Bir kısmı yukarıda belirtilen nedenlerden dolayı, bu “deney olmayan deney” eşsizdir. Bu “benzersiz olma durumu” o kadar açıktır ki, ortaya çıkan temel model başka hiçbir ülkede uygulanamadı. Uygulanamaz da. Mesela Çekoslovakya’da uygulanabilir miydi? Mesela Küba zorunlu tasarruflara yüklenerek, ağır sanayi hamlesiyle ciddi bir savaş kapasitesi geliştirmeye soyunabilir miydi? Anlamı var mıydı? Küçük ülkelerde uygulanamaz, imparatorluk olmayan yerlerde uygulanamaz, gelişmiş kapitalizmlerde uygulanamaz. Bu modelin iyice işlenmiş, yenilenmiş, teknik olarak mükemmelleştirilmiş bir sürümünün uygulanabilir olması için –yapılabilir veya istenebilir demiyorum- ilk şart teknolojik açıdan geri ama ekonomide ağırlığı oluşturan bir tarım sektörünün mevcudiyetidir. Örneğin 1950’lerin İspanya’sı veya Türkiye’si için çok “inceltilmiş” bir türünü tartışmak mümkündü. Nitekim Hindistan bunu yaptı ama 1990’larda vaz geçti çünkü sonuç alamadı. İlk şart yerine gelmediği için bugün diğerlerini ele almak gerekmiyor.

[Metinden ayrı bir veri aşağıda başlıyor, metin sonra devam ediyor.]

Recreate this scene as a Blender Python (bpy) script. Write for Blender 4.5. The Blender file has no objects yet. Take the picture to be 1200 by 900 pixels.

İlk cep telefonları satışa sunulduğu ve internetin ilk halinin çıktığı 1990’larda çok sayıda akıllı ve eğitimli insan bu olanların bir sanayi devrimi oluşturmadığını düşünmüştü. Bunun nedeni düşünebilen insanların bile alışkanlıklarına bağlı kalmaları ve 45-50 yaşından sonra 25-30 senede oluşturdukları sistematiği yeniden değerlendirecek enerjiyi bulamamalarıdır. Bir tür doğal savunma hattı diyebiliriz ki mutlaka siyasi ve ideolojik olması gerekmez. Şu an herkes biliyor ki sanayi devrimi için illa kömür, petrol, demir-çelik gerekmiyor. Tarihsel modeller sadece tarihsel modellerdir. Yalnızca yeni dönemi düşünmeye faydalı oldukları ölçüde pratik anlam taşıyorlar. Yine işgücü şart, yine enerji ihtiyacı var tabii ama şu an yeni sanayi devrimini “çip” kelimesiyle özetleyebiliriz.
SSCB’nin çözülüşünün yarattığı jeopolitik boşluk tamamen dolmadı ama dünya tek kutuplu da olmadı. Ortaya çıkan ideolojik boşluk ise sadece ideolojik değil, sadece politik ve kültürel de değil. Aynı zamanda ekonomik, teknolojik ve maddi temelleri olan bir boşluk söz konusudur. Bu boşluğun Avrupa’nın veya Çin’in eski hallerine dönmeleriyle kapanacak hali yoktur. Zaten kimsenin eski haline benzeyecek hali de yoktur. Sendikalaşma yeniden artsın, sol partiler güçlensin diyerek bir yere gidilemeyecek ki sol partiler en az 40 senedir sadece yanlış yollara saptıkları için değil -kime göre neye göre yanlış- dönüşümü kavramaya çalışanların el yordamıyla buldukları ara yüzlerle ilerledikleri için durum böyle. Bundan sonrasını yeni sanayi devrimi, AI döneminde yepyeni protokoller, mevzuatlar, meslekler arasında gelişecek pazarlıklar, uzlaşmalar belirleyecek. Yeni sol, eskilerinin hiçbir türüne benzemeyecek. Kalkınma da eskisinden çok farklı çünkü köylü dünyasından çıkış değil yapay zekâya hazırlık, giriş ve uyum üzerinden hesaplanacak.